Thomas E. Darcie (Ted) received his B.Sc. degree in Physics from University of Waterloo in 1978, and M.Sc. and Ph.D. degrees in Aerospace from the University of Toronto in 1982. He then joined the technical staff of AT&T Bell Laboratories at Crawford Hill, Holmdel, NJ, to study a wide variety of topics related to lightwave telecommunications, including fiber fabrication processes, semiconductor lasers, optical amplifiers, and numerous modulation and multiplexing techniques. He has been a lead figure in the development of lightwave networks for broadband access, cable television and wireless communications.
As head of access communications research at AT&T Bell Labs (1989-1995), he was responsible for technology innovation in wireless, lightwave and hybrid fiber-coax systems. He has over one hundred technical publications and 35 patents spanning this broad set of technologies.
As AT&T Labs Vice President and Director of the Communications Infrastructure Research Lab (1995-2002), he led a research laboratory that provided technology support for AT&T’s diverse requirements in optical networking, broadband access, fixed wireless access, wireless local-area networks, and cellular systems.
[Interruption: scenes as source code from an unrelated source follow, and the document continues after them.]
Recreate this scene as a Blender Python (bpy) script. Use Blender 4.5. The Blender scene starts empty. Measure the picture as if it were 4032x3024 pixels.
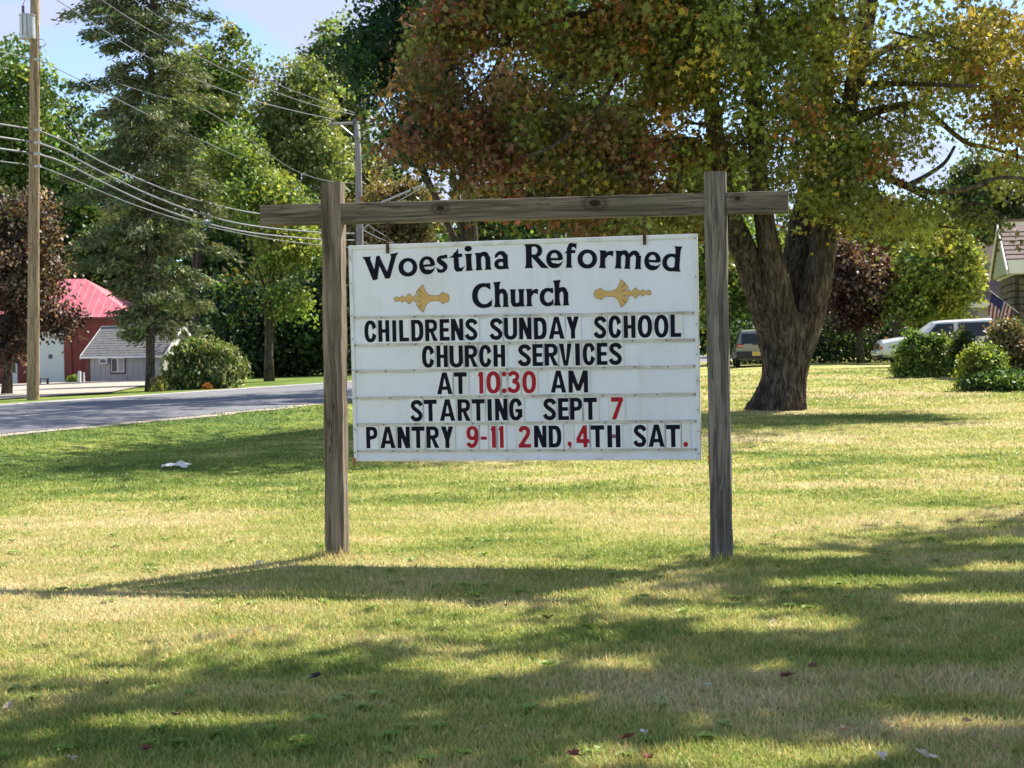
import bpy, math, random
import numpy as np
from mathutils import Matrix, Vector

# ---------------------------------------------------------------- camera, world, sun, exposure
SC = bpy.context.scene
COL = SC.collection
random.seed(7)
RNG = np.random.default_rng(11)
F = 6060.0
PITCH = math.atan((1512 - 1360) / F)
CAMZ = 1.44
ROT = Matrix.Rotation(math.pi / 2 - PITCH, 3, 'X') @ Matrix.Rotation(math.radians(-0.9), 3, 'Z')
cd = bpy.data.cameras.new('camera')
cam = bpy.data.objects.new('camera', cd)
COL.objects.link(cam)
cam.matrix_world = Matrix.Translation((0, 0, CAMZ)) @ ROT.to_4x4()
cd.sensor_width = 36.0
cd.lens = F / 4032 * 36.0
cd.clip_start = 0.1
cd.clip_end = 6000
cd.dof.use_dof = True
cd.dof.focus_distance = 10.4
cd.dof.aperture_fstop = 9.0
SC.camera = cam

SUN_AZ = math.radians(45)      # measured from +X towards +Y (to the right, a little beyond)
SUN_EL = math.radians(49)
world = bpy.data.worlds.new('World')
SC.world = world
world.use_nodes = True
nt = world.node_tree
nt.nodes.clear()
wo = nt.nodes.new('ShaderNodeOutputWorld')
bg = nt.nodes.new('ShaderNodeBackground')
bg.inputs['Strength'].default_value = 0.10
sky = nt.nodes.new('ShaderNodeTexSky')
sky.sky_type = 'NISHITA'
sky.sun_disc = False
sky.sun_elevation = SUN_EL
sky.sun_rotation = math.pi / 2 - SUN_AZ
sky.air_density = 0.75
sky.dust_density = 0.1
sky.ozone_density = 2.2
tc = nt.nodes.new('ShaderNodeTexCoord')
sep = nt.nodes.new('ShaderNodeSeparateXYZ')
nt.links.new(tc.outputs['Generated'], sep.inputs[0])
zz = nt.nodes.new('ShaderNodeMath'); zz.operation = 'ADD'; zz.inputs[1].default_value = 0.16
nt.links.new(sep.outputs['Z'], zz.inputs[0])
zm = nt.nodes.new('ShaderNodeMath'); zm.operation = 'MAXIMUM'; zm.inputs[1].default_value = 0.08
nt.links.new(zz.outputs[0], zm.inputs[0])
dx = nt.nodes.new('ShaderNodeMath'); dx.operation = 'DIVIDE'
dy = nt.nodes.new('ShaderNodeMath'); dy.operation = 'DIVIDE'
nt.links.new(sep.outputs['X'], dx.inputs[0]); nt.links.new(zm.outputs[0], dx.inputs[1])
nt.links.new(sep.outputs['Y'], dy.inputs[0]); nt.links.new(zm.outputs[0], dy.inputs[1])
cmb = nt.nodes.new('ShaderNodeCombineXYZ')
nt.links.new(dx.outputs[0], cmb.inputs[0]); nt.links.new(dy.outputs[0], cmb.inputs[1])
cmb.inputs[2].default_value = 3.7
cn = nt.nodes.new('ShaderNodeTexNoise')
cn.inputs['Scale'].default_value = 2.1
cn.inputs['Detail'].default_value = 7
cn.inputs['Roughness'].default_value = 0.52
cn.inputs['Distortion'].default_value = 0.35
nt.links.new(cmb.outputs[0], cn.inputs['Vector'])
cr = nt.nodes.new('ShaderNodeValToRGB')
cr.color_ramp.elements[0].position = 0.47; cr.color_ramp.elements[0].color = (0.13, 0.13, 0.13, 1)
cr.color_ramp.elements[1].position = 0.575; cr.color_ramp.elements[1].color = (0.9, 0.9, 0.9, 1)
nt.links.new(cn.outputs['Fac'], cr.inputs[0])
cm = nt.nodes.new('ShaderNodeMix'); cm.data_type = 'RGBA'
nt.links.new(cr.outputs['Color'], cm.inputs['Factor'])
nt.links.new(sky.outputs[0], cm.inputs['A'])
cm.inputs['B'].default_value = (3.0, 3.3, 4.5, 1)
nt.links.new(cm.outputs['Result'], bg.inputs['Color'])
nt.links.new(bg.outputs[0], wo.inputs[0])

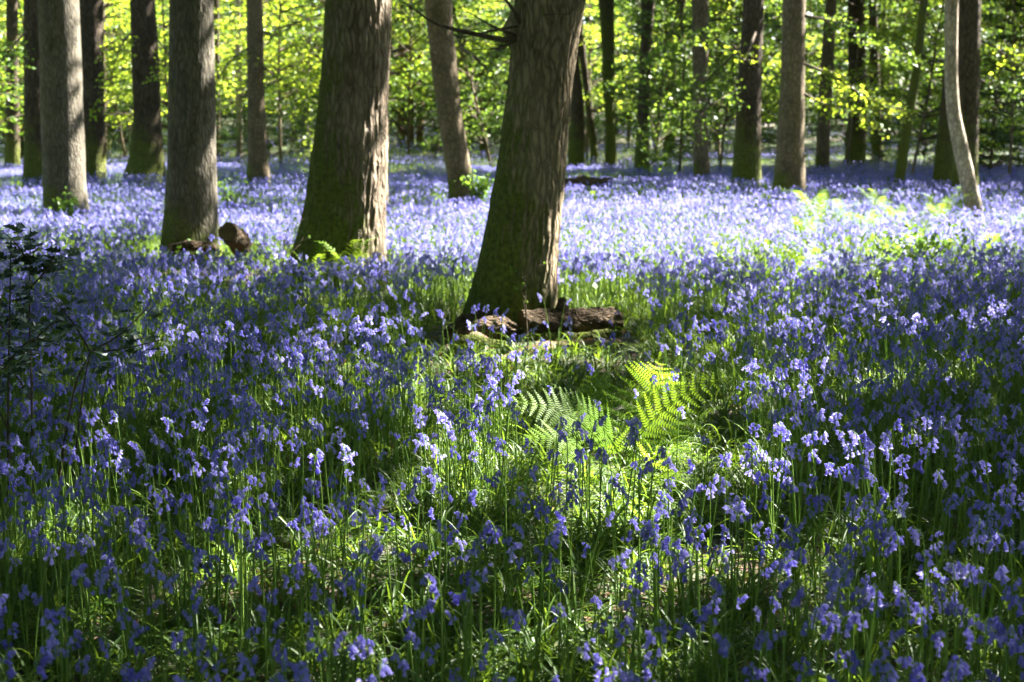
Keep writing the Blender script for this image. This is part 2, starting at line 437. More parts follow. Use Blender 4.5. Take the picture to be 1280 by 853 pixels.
OAK = tree_px('oak_tree', [(0, 645, 733), (50, 641, 724), (100, 638, 716), (200, 624, 705), (300, 606, 698), (360, 592, 692), (395, 583, 688), (408, 578, 688)], BARK_OAK,
    'leaning oak with ridged brown bark and a log pile at its foot', vis=.04, seg=240, dz=.022, furrow=.014, seed=3, flare=.42, lump=.035)
MOSSY = tree_px('oak_tree', [(0, 408, 488), (60, 405, 487), (150, 397, 484), (200, 391, 483), (250, 383, 481), (290, 374, 480), (320, 366, 480), (332, 362, 481)], BARK_MOSS,
    'stout oak with its flared base covered in green moss', vis=.2, seg=240, dz=.022, furrow=.017, seed=8, flare=.3, lump=.03)
GREY = tree_px('oak_tree', [(0, 213, 266), (100, 212, 268), (200, 210, 270), (260, 207, 271), (300, 203, 273)], BARK_GREY,
    'straight grey trunk with a low brown stump beside its right foot', seg=180, dz=.03, furrow=.008, seed=14, flare=.38, lump=.02)
tree_px('oak_tree', [(0, 48, 98), (80, 51, 101), (150, 52, 104), (220, 54, 106), (262, 55, 109)], BARK_GREY,
    'pale grey trunk with its right half in sun, near the left edge', seed=21, seg=44, dz=.07, lump=.02)
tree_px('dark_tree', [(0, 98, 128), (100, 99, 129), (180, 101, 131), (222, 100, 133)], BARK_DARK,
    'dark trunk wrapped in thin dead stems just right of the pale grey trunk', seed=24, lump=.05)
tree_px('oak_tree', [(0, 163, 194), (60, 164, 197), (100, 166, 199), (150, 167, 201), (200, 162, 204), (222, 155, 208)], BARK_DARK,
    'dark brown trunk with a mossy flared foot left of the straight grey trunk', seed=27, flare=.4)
tree_px('beech_tree', [(0, 308, 328), (100, 309, 330), (180, 310, 333), (226, 309, 338)], BARK_SMOOTH,
    'slim straight brown trunk standing between the grey and the mossy trunks', seed=30, lump=.015)
tree_px('oak_tree', [(0, 530, 565), (50, 536, 568), (100, 541, 573), (150, 548, 579), (200, 556, 587), (235, 561, 593), (252, 562, 598)], BARK_SMOOTH,
    'grey trunk leaning left at the top, pale shrub at its foot, behind the leaning oak', seed=33, lump=.025)
tree_px('beech_tree', [(0, 929, 955), (100, 923, 952), (180, 918, 951), (232, 914, 951)], BARK_DARK,
    'dark straight trunk left of its paler twin on the right', seed=36, lump=.015)
tree_px('beech_tree', [(0, 978, 1007), (100, 976, 1006), (180, 971, 1005), (240, 967, 1007)], BARK_SMOOTH,
    'smooth light brown straight trunk with a small fern at its foot', seed=39, lump=.012)
tree_px('curved_tree', [(0, 1181, 1198), (50, 1181, 1197), (100, 1181, 1197), (140, 1183, 1200), (170, 1188, 1207), (200, 1194, 1214), (240, 1203, 1223), (264, 1208, 1230)], BARK_PALE,
    'slender pale tree with a curved trunk brightly lit along its right edge', seed=42, lump=.012, top=11, flare=.2)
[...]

His team worked closely with AT&T businesses to provide technical expertise and vision, with numerous programs devoted to the evolution of mobile and broadband services, applications, and technologies.
From 2002-2003, as AT&T Labs Vice President and Director of Innovative Network Technologies, he was responsible for connecting emerging networking technologies with the evolution of AT&T’s network, with emphasis on last-mile access network strategy and the transition to a more operationally efficient data-centric network architecture.
As a Professor and Tier 1 Canada Research Chair (2003-2017) at University of Victoria his research program focuses on systems for communications, broadband access and real-time networks, optical imaging, microwave photonics, and terahertz photonics. He is an AT&T Fellow, a Fellow of the IEEE, a Fellow of the Optical Society of America, a Fellow of the Canadian Academy of Engineering and an alumnus of the National Academy of Engineering – Computer Science and Telecommunications Board (CSTB). As founding Director of Engineering Entrepreneurship@UVic he co-founded and serves as an advisor to several companies. He has collaborated with Microsoft Research as a visiting scientist since 2015. To address the recent shortage of talented Data Scientists, he led in the creation of UVic’s Masters of Engineering in Applied Data Science (web site under construction) and Matrix Institute for Applied Data Science which he co-directs.